Trekking through Herman Gulch

Winter has tightened its death grip around the throat of Colorado's vast wilderness and its showing no signs of letting go. As someone who never grew up skiing or snowboarding, being raised in central Missouri meant winter always harkened a season of trying to manage my paper route on a frozen bike, digging my car out of the snow bank the street plows buried it in and eating chili on a weekly basis. Mix in a few shoveled driveways for your elderly neighbors and you've all the makings for a deep seeded hatred for the powder so many Coloradans dance around a fire every October and make sacrifices to the gods for. Winter just isn't my thing. But heading into my second season of a proper rocky mountain winter, I've figured out how to make the most of it. So when my new friend Steven asked if we wanted to hike around in the frozen forest until our extremities go numb, we said "hell yes". 

Can you spot the tiny human? 

I don't think I've ever experienced wind as cold as we did up there near 12,000 ft. We huddled in the last clump of trees for a quick snack and a few sips of water. My hands took a long time to warm back up but the peanut butter cup trail mix that Jen brought and shared made the temporary loss of feeling temporarily worth it. 

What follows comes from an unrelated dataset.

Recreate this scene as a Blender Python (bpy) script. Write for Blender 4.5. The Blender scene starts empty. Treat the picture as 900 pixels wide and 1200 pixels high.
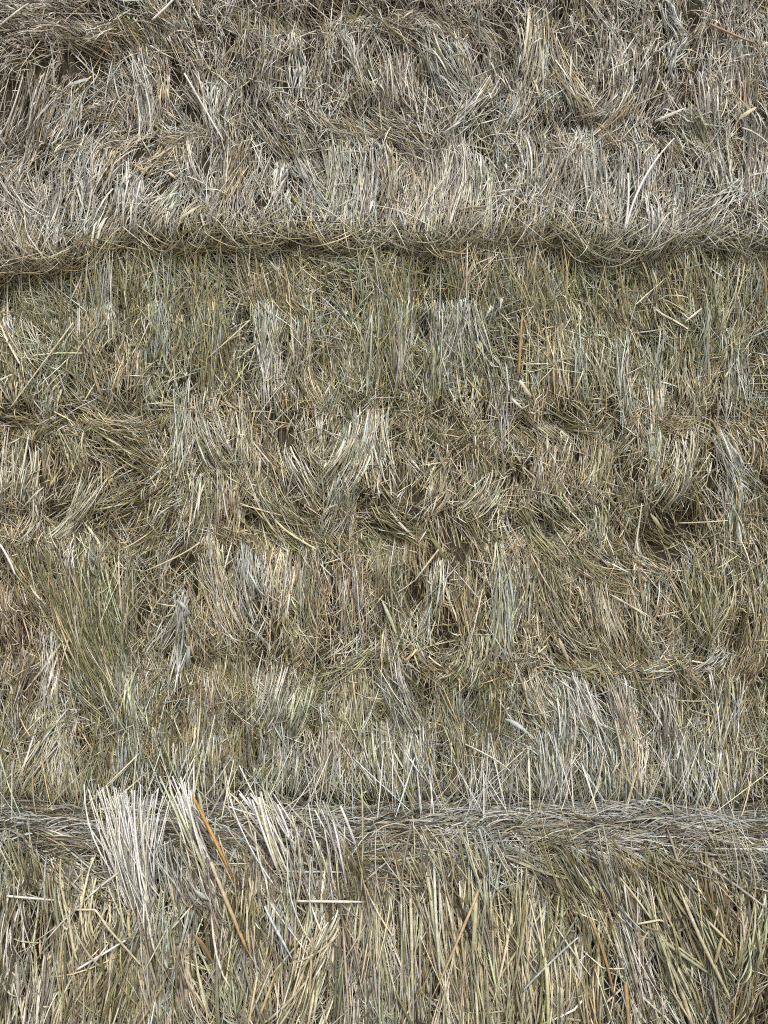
import bpy, math
import numpy as np

rng = np.random.default_rng(20240611)
sc = bpy.context.scene
COL = sc.collection

# ------------------------------------------------------------------ camera
ZC = 1.38            # eye height, metres
D = 1.51             # distance from the lens to the face of the middle bale
F = 1100.0           # focal length in photo pixels (photo 900 x 1200)
S = D / F            # metres per photo pixel on the middle bale's face
cam_data = bpy.data.cameras.new("camera")
cam_data.sensor_fit = 'VERTICAL'
cam_data.sensor_height = 36.0
cam_data.lens = 36.0 * F / 1200.0
cam_data.clip_start = 0.05
cam_data.clip_end = 2000.0
cam = bpy.data.objects.new("camera", cam_data)
cam.location = (0, -D, ZC)
cam.rotation_euler = (math.radians(90), 0, 0)
COL.objects.link(cam)
sc.camera = cam

# ------------------------------------------------------------------ sky, sun, exposure
SUN_EL, SUN_AZ = math.radians(44), math.radians(168)
world = bpy.data.worlds.new("World")
sc.world = world
world.use_nodes = True
nt = world.node_tree
bg = nt.nodes["Background"]
sky = nt.nodes.new("ShaderNodeTexSky")
sky.sky_type = 'NISHITA'
sky.sun_disc = False
sky.sun_elevation = SUN_EL
sky.sun_rotation = SUN_AZ
sky.air_density = 1.0
sky.dust_density = 4.0
nt.links.new(sky.outputs["Color"], bg.inputs["Color"])
bg.inputs["Strength"].default_value = 0.145
sun_data = bpy.data.lights.new("sun", 'SUN')
sun_data.energy = 1.4
sun_data.angle = math.radians(24)
sun_data.color = (1.0, 0.995, 0.975)
sun = bpy.data.objects.new("sun", sun_data)
dx = math.sin(SUN_AZ) * math.cos(SUN_EL)
dy = math.cos(SUN_AZ) * math.cos(SUN_EL)
dz = math.sin(SUN_EL)
sun.rotation_euler = (math.radians(90) - SUN_EL, 0, math.atan2(dx, -dy))
sun.location = (dx * 6, dy * 6, dz * 6 + 1)
COL.objects.link(sun)
sc.view_settings.view_transform = 'Standard'
sc.view_settings.look = 'None'
sc.view_settings.exposure = 0.50
sc.view_settings.gamma = 1.0
sc.view_settings.use_curve_mapping = False
sc.cycles.use_denoising = False
sc.cycles.pixel_filter_type = 'BLACKMAN_HARRIS'
sc.cycles.filter_width = 1.05
sc.cycles.max_bounces = 5
sc.cycles.diffuse_bounces = 1
sc.cycles.glossy_bounces = 2

# ------------------------------------------------------------------ small helpers
def lin(c):
    c = np.asarray(c, float) / 255.0
    return np.where(c <= 0.04045, c / 12.92, ((c + 0.055) / 1.055) ** 2.4)

def dull(v, k=0.86):
    v = np.asarray(v, float); g = v @ np.array([.3, .59, .11])
    return (g + (v - g) * k) * np.array([0.985, 0.987, 0.975])
PAL = {k: lin(dull(v)) for k, v in dict(
    pale=(204, 202, 190), white=(240, 238, 230), cream=(194, 186, 158), grey=(160, 157, 147),
    bluegrey=(168, 177, 174), tan=(152, 139, 105), olive=(118, 115, 76), green=(106, 112, 74),
    palegreen=(168, 174, 146), brown=(104, 92, 68), pink=(172, 158, 138), orange=(170, 136, 86),
    dark=(74, 68, 48), yellow=(184, 178, 146), greygreen=(142, 146, 118), mauve=(120, 112, 100)).items()}

def hash2(ix, iy, seed):
    n = (ix.astype(np.int64) * 374761393 + iy.astype(np.int64) * 668265263 + seed * 1442695041) & 0xffffffff
    n = ((n ^ (n >> 13)) * 1274126177) & 0xffffffff
    return ((n ^ (n >> 16)) & 0xffff) / 65535.0

def vnoise(x, y, seed=0):
    """smooth value noise in -1..1"""
    x = np.asarray(x, float); y = np.asarray(y, float)
    ix, iy = np.floor(x), np.floor(y)
    fx, fy = x - ix, y - iy
    fx = fx * fx * (3 - 2 * fx); fy = fy * fy * (3 - 2 * fy)
    a = hash2(ix, iy, seed); b = hash2(ix + 1, iy, seed)
    c = hash2(ix, iy + 1, seed); d = hash2(ix + 1, iy + 1, seed)
    return 2 * ((a * (1 - fx) + b * fx) * (1 - fy) + (c * (1 - fx) + d * fx) * fy) - 1

def tag(o, label=None, cat=None, group=None, kind=None):
    if label: o["label"] = label
    if cat: o["category"] = cat
    if group: o["group"] = group
    if kind: o["kind"] = kind
    return o

# ------------------------------------------------------------------ materials
def straw_material(name, rough=0.5, spec=0.35):
    m = bpy.data.materials.new(name); m.use_nodes = True
    n, l = m.node_tree.nodes, m.node_tree.links
    b = n["Principled BSDF"]
    at = n.new("ShaderNodeAttribute"); at.attribute_name = "straw_colour"
    tc = n.new("ShaderNodeTexCoord")
    nz = n.new("ShaderNodeTexNoise"); nz.inputs["Scale"].default_value = 90; nz.inputs["Detail"].default_value = 3
    nz.inputs["Roughness"].default_value = 0.7
    rp = n.new("ShaderNodeMapRange")
    rp.inputs["From Min"].default_value = 0.3; rp.inputs["From Max"].default_value = 0.7
    rp.inputs["To Min"].default_value = 0.66; rp.inputs["To Max"].default_value = 1.22
    mx = n.new("ShaderNodeMix"); mx.data_type = 'RGBA'; mx.blend_type = 'MULTIPLY'
    mx.inputs[0].default_value = 1.0
    l.new(tc.outputs["Object"], nz.inputs["Vector"])
    l.new(nz.outputs["Fac"], rp.inputs["Value"])
    l.new(at.outputs["Color"], mx.inputs[6]); l.new(rp.outputs["Result"], mx.inputs[7])
    l.new(mx.outputs[2], b.inputs["Base Color"])
    b.inputs["Roughness"].default_value = rough
    b.inputs["Specular IOR Level"].default_value = spec
    return m

def core_material():
    m = bpy.data.materials.new("packed_hay"); m.use_nodes = True
    n, l = m.node_tree.nodes, m.node_tree.links
    b = n["Principled BSDF"]
    tc = n.new("ShaderNodeTexCoord")
    mp = n.new("ShaderNodeMapping"); mp.inputs["Scale"].default_value = (260, 260, 30)
    nz = n.new("ShaderNodeTexNoise"); nz.inputs["Scale"].default_value = 1.0; nz.inputs["Detail"].default_value = 5
    cr = n.new("ShaderNodeValToRGB")
    cr.color_ramp.elements[0].position = 0.35; cr.color_ramp.elements[0].color = (0.020, 0.017, 0.011, 1)
    cr.color_ramp.elements[1].position = 0.75; cr.color_ramp.elements[1].color = (0.10, 0.085, 0.056, 1)
    l.new(tc.outputs["Object"], mp.inputs["Vector"]); l.new(mp.outputs["Vector"], nz.inputs["Vector"])
    l.new(nz.outputs["Fac"], cr.inputs["Fac"]); l.new(cr.outputs["Color"], b.inputs["Base Color"])
    bp = n.new("ShaderNodeBump"); bp.inputs["Strength"].default_value = 0.6; bp.inputs["Distance"].default_value = 0.004
    l.new(nz.outputs["Fac"], bp.inputs["Height"]); l.new(bp.outputs["Normal"], b.inputs["Normal"])
    b.inputs["Roughness"].default_value = 0.85
    b.inputs["Specular IOR Level"].default_value = 0.1
    return m

def ground_material():
    m = bpy.data.materials.new("bare_soil"); m.use_nodes = True
    n, l = m.node_tree.nodes, m.node_tree.links
    b = n["Principled BSDF"]
    tc = n.new("ShaderNodeTexCoord")
    nz = n.new("ShaderNodeTexNoise"); nz.inputs["Scale"].default_value = 6; nz.inputs["Detail"].default_value = 8
    cr = n.new("ShaderNodeValToRGB")
    cr.color_ramp.elements[0].position = 0.3; cr.color_ramp.elements[0].color = (0.14, 0.11, 0.08, 1)
    cr.color_ramp.elements[1].position = 0.7; cr.color_ramp.elements[1].color = (0.30, 0.25, 0.18, 1)
    l.new(tc.outputs["Object"], nz.inputs["Vector"]); l.new(nz.outputs["Fac"], cr.inputs["Fac"])
    l.new(cr.outputs["Color"], b.inputs["Base Color"])
    b.inputs["Roughness"].default_value = 0.95
    return m

M_BLADE = straw_material("dry_grass_blade", 0.55, 0.22)
M_STEM = straw_material("straw_stem", 0.42, 0.35)
M_CORE = core_material()
M_SOIL = ground_material()

# ------------------------------------------------------------------ mesh builders for strands
def grid_mesh(name, P, rows, cols, cl, mat, parent=None, closed=False):
    """P (N,rows,cols,3), cl (N,3) or (N,rows,3): N separate strips in one mesh"""
    N = P.shape[0]
    verts = P.reshape(-1, 3).astype(np.float32)
    c2 = cols if closed else cols - 1
    r = np.arange(rows - 1)[:, None]; c = np.arange(c2)[None, :]
    cn = (c + 1) % cols
    q = np.stack([r * cols + c, r * cols + cn, (r + 1) * cols + cn, (r + 1) * cols + c], -1).reshape(-1, 4)
    faces = (q[None] + (np.arange(N) * rows * cols)[:, None, None]).reshape(-1).astype(np.int32)
    me = bpy.data.meshes.new(name)
    me.vertices.add(len(verts)); me.vertices.foreach_set("co", verts.ravel())
    nf = len(faces) // 4
    me.loops.add(nf * 4); me.loops.foreach_set("vertex_index", faces)
    me.polygons.add(nf)
    me.polygons.foreach_set("loop_start", np.arange(0, nf * 4, 4, dtype=np.int32))
    me.polygons.foreach_set("loop_total", np.full(nf, 4, np.int32))
    me.polygons.foreach_set("use_smooth", np.ones(nf, bool))
    a = me.attributes.new("straw_colour", 'FLOAT_COLOR', 'POINT')
    if cl.ndim == 2:
        cl = np.repeat(cl[:, None, :], rows, 1)
    cc = np.repeat(cl[:, :, None, :], cols, 2)
    cc = np.concatenate([cc, np.ones(cc.shape[:-1] + (1,))], -1)
    a.data.foreach_set("color", cc.reshape(-1).astype(np.float32))
    me.materials.append(mat)
    me.update(calc_edges=True)
    o = bpy.data.objects.new(name, me)
    COL.objects.link(o)
    if parent: o.parent = parent
    return o

def norm(v):
    return v / np.maximum(np.linalg.norm(v, axis=-1, keepdims=True), 1e-9)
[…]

The weather couldn't have been more bipolar. From gusting winds that sting any sliver of exposed skin, to fleeting rays of sunshine, mother natures kept us on our toes. 

It may not be as glamorous as skiing, and there were certainly times I wished I could slide down the hill I just struggled to crest, but snowshoeing has quickly become our favorite winter outdoor activity. Its certainly aided in curing the ails from memories of midwest winters past.